Bath student to be first Manxman to visit Antarctica

An adventurous scientist from the University of Bath is set to become the first from the Isle of Man to visit the South Pole.

Joe Kinrade, from Andreas on the Isle of Man, will spend nine days at the geographical South Pole as part of a six-week Antarctic research expedition studying GPS (Global Positioning System) signals in the Earth's atmosphere, as part of his PhD course at the University.

Joe said: "I'm really excited about visiting the Antarctic – it's a once in a lifetime opportunity.

"However, I'd be lying if I said I wasn't nervous – we've got a lot of important work to do while we're out there and the working conditions are quite unique.

"I'll be managing a team of five and we'll be visiting various bases around the central icy plateau of the continent, covering a huge area by small aircraft and staying in some very remote locations while we gather data."

The research project, an Antarctic Funding Initiative (AFI) collaboration between the University of Bath and the British Antarctic Survey, aims to improve the way radio systems work by producing detailed data about possible disruptions to radio waves in the Earth's ionosphere (a layer in the Earth's upper atmosphere).

Joe explained: "Giant storms on the surface of the Sun can be powerful enough to disturb our delicate atmosphere – the ‘Northern Lights’ are a spectacular example of this happening. The ionosphere is notoriously turbulent during times of heightened solar activity and as a result, GPS signals are often disrupted.

"This causes problems for satellite communications equipment which relies on sending radio waves through that ‘filtering’ layer – impact is seen in everything from everyday Sat-Navs in our cars, migrational tracking of endangered species and even monitoring climate change through sea-level and ice thickness measurements made from space.

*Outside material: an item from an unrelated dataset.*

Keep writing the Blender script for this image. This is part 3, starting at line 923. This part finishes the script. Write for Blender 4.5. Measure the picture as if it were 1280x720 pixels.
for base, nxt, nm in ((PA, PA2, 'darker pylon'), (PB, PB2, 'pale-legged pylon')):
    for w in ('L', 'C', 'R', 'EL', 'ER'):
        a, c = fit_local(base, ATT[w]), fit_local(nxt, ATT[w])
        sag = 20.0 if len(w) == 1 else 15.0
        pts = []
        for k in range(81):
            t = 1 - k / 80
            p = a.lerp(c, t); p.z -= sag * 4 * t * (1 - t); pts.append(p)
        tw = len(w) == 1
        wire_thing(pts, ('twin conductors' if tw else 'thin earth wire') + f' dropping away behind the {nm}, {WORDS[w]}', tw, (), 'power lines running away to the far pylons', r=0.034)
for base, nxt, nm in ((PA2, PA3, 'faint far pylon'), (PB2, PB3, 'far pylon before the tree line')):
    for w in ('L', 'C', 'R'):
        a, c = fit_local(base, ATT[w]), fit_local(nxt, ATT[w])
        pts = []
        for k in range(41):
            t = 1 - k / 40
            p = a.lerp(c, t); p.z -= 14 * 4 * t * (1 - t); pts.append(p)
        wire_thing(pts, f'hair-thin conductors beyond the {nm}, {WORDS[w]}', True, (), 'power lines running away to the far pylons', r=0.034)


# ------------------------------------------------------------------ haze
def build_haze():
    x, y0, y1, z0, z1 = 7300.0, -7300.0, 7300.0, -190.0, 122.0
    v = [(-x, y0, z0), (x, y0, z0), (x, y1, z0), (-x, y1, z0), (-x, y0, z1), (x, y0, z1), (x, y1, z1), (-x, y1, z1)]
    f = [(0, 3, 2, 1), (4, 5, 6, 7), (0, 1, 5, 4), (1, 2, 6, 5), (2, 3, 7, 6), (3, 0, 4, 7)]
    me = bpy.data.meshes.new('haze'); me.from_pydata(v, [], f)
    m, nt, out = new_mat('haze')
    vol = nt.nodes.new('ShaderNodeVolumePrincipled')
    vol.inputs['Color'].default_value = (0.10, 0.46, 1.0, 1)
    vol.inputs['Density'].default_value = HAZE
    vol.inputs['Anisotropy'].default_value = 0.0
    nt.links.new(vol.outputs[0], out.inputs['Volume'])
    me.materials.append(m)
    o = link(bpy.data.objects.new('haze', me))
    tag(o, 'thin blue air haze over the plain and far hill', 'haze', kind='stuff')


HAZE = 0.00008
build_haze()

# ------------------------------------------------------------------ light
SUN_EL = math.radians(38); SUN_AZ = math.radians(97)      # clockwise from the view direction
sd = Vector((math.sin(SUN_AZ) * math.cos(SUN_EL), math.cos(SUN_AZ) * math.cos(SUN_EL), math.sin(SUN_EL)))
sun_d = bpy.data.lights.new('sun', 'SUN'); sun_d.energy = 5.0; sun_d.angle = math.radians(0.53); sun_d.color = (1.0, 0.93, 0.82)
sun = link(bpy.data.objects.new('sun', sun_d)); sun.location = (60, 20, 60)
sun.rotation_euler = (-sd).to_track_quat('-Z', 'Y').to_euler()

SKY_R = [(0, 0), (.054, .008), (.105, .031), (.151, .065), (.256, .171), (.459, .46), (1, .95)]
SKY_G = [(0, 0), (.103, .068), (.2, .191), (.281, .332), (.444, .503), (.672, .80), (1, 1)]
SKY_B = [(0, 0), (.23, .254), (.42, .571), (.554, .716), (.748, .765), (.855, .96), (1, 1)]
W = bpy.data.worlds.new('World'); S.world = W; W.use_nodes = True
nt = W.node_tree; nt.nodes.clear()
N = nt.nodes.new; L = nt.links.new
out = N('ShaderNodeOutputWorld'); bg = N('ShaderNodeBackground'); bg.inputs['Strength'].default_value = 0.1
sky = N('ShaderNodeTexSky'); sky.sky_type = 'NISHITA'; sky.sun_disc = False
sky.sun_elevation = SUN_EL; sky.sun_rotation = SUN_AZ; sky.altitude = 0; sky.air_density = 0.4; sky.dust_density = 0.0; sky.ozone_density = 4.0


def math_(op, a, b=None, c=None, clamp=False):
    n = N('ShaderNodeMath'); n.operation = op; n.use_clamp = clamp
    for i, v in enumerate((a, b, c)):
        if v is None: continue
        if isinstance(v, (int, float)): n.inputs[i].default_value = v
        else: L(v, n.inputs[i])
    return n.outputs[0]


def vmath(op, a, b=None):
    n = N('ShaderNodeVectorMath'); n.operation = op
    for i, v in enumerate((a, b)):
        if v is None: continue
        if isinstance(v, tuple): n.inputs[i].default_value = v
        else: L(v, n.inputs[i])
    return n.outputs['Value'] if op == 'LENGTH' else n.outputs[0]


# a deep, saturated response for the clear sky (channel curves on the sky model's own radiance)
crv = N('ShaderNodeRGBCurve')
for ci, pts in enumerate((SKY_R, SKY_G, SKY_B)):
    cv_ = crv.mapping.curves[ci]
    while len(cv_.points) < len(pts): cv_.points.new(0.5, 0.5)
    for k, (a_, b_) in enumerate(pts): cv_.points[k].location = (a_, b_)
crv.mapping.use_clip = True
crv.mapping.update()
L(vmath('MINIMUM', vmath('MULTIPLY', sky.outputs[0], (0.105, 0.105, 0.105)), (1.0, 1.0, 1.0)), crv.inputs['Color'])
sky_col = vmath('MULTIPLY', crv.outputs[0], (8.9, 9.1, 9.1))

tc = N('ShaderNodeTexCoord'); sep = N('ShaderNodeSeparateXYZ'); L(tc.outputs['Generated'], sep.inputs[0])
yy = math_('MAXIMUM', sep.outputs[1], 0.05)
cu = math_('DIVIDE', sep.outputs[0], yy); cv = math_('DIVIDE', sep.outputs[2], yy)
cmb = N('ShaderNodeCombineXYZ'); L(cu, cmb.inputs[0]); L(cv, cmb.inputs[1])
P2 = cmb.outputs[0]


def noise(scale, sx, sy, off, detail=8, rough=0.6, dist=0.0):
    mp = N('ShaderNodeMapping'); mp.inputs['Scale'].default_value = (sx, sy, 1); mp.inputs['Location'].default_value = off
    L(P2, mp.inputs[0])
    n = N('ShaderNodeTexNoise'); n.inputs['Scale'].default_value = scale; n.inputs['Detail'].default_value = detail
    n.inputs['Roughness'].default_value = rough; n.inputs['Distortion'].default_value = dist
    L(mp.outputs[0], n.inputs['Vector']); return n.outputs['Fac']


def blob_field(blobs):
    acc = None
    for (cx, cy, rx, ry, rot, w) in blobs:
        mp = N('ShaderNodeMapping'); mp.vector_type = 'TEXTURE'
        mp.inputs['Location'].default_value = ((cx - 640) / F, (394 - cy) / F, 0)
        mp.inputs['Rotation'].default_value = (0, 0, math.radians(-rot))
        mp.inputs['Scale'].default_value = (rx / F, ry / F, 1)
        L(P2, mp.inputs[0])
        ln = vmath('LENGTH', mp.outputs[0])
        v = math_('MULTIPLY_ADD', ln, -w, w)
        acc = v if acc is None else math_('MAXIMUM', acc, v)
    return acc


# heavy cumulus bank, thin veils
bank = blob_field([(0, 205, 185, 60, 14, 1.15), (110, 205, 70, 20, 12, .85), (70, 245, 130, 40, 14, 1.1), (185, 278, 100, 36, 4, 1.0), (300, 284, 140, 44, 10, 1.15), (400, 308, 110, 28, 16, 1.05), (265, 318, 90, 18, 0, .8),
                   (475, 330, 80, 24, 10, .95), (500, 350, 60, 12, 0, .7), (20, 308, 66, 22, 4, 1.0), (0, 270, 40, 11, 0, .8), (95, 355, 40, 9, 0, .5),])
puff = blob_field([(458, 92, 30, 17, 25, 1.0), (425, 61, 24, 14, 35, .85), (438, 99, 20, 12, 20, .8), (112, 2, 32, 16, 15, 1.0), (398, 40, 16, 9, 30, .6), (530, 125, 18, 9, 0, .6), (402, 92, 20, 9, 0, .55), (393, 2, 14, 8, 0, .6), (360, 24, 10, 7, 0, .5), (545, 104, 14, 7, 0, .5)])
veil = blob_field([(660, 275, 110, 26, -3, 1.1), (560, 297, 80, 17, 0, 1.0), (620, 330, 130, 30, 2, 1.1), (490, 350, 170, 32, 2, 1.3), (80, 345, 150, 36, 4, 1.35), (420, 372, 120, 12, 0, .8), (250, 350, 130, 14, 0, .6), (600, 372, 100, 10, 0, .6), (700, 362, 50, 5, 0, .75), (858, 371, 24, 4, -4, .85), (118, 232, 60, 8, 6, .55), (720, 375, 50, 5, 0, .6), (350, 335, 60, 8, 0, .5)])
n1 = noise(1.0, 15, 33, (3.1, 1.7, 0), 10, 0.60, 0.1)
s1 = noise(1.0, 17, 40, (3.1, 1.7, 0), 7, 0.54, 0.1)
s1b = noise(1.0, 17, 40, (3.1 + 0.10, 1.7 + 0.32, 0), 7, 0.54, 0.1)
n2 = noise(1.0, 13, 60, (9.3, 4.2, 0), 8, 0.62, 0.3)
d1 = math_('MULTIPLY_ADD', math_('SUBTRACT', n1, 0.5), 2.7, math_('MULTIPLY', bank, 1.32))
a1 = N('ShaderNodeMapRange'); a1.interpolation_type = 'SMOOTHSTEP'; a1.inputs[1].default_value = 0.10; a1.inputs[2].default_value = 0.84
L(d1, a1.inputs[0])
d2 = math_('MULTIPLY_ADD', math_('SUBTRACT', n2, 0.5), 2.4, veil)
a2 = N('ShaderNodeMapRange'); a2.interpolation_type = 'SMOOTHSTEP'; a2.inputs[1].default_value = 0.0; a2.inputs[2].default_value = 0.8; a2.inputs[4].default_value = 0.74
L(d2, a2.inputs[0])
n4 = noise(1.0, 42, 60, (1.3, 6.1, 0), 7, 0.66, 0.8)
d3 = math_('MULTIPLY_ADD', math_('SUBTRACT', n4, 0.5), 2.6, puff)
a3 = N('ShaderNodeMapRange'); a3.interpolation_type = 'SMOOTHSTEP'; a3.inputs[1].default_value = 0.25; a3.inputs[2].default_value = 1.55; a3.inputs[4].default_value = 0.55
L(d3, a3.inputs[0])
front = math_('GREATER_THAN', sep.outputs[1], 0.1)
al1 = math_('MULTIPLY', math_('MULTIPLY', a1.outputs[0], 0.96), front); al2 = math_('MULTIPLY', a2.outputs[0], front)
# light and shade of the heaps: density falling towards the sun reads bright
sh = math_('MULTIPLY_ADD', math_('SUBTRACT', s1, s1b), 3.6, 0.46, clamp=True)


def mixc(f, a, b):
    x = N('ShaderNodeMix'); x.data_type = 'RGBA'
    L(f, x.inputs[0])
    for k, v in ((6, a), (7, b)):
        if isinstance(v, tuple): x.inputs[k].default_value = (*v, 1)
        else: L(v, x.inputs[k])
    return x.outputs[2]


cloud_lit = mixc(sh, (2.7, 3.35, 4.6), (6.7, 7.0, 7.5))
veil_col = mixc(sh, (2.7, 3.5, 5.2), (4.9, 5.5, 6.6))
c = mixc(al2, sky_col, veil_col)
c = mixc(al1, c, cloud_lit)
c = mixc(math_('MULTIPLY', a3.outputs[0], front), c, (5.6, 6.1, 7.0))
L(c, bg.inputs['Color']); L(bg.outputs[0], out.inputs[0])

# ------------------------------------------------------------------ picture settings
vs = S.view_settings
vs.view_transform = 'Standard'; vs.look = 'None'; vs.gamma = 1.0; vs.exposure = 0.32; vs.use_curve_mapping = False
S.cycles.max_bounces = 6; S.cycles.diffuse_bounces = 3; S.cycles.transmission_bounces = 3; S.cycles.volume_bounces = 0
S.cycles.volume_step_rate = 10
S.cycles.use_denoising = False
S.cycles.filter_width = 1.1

"Our receivers have been monitoring the ionosphere for the past 12 months, so we'll be collecting their data and creating detailed images in a similar way to how an MRI scanner portrays a human body.

"This information will then be used to build on our existing knowledge of the ionosphere and in turn, improve the way we use GPS on Earth."

During his trip, Joe will have to sleep in a tent for weeks on end, enduring temperatures as low as -50°C and surviving on freeze-dried food cooked on a paraffin camping stove.

Joe said: "The American base at the geographic South Pole has all the home comforts you could need, from a gift shop to a basketball court and a gym, so that part shouldn't be too difficult to adjust to.

"However, we'll be visiting some very remote locations to collect our data, sleeping in tents and experiencing some very difficult and quite hostile environments.

"I'll have to increase my diet to include an extra 1,000 calories, just so my body can cope with the extreme temperatures and, because of the UV levels down there, I'll be wearing Factor 50 sun lotion. Plus, it's the Antarctic summer, which means 24-hour daylight!"

But one thing Joe can look forward to while he's out there is a white Christmas, as he'll be spending 25 December at the South Pole.

"It'll be strange being so far away from my family at Christmas and I really wish I could take my dog Alfie with me!" he said, "But I'm taking a few things to make me feel at home, such as my iPod and a Manx flag of course!

"It's going to be the trip of a lifetime and I'd like to thank my supervisor Professor Cathryn Mitchell, the Engineering and Physical Sciences Research Council (EPSRC), Natural Environment Research Council (NERC), and the Isle of Man Government for their support."

Joe embarks on his two-and-a-half-day journey to the Antarctic this Sunday (21 November).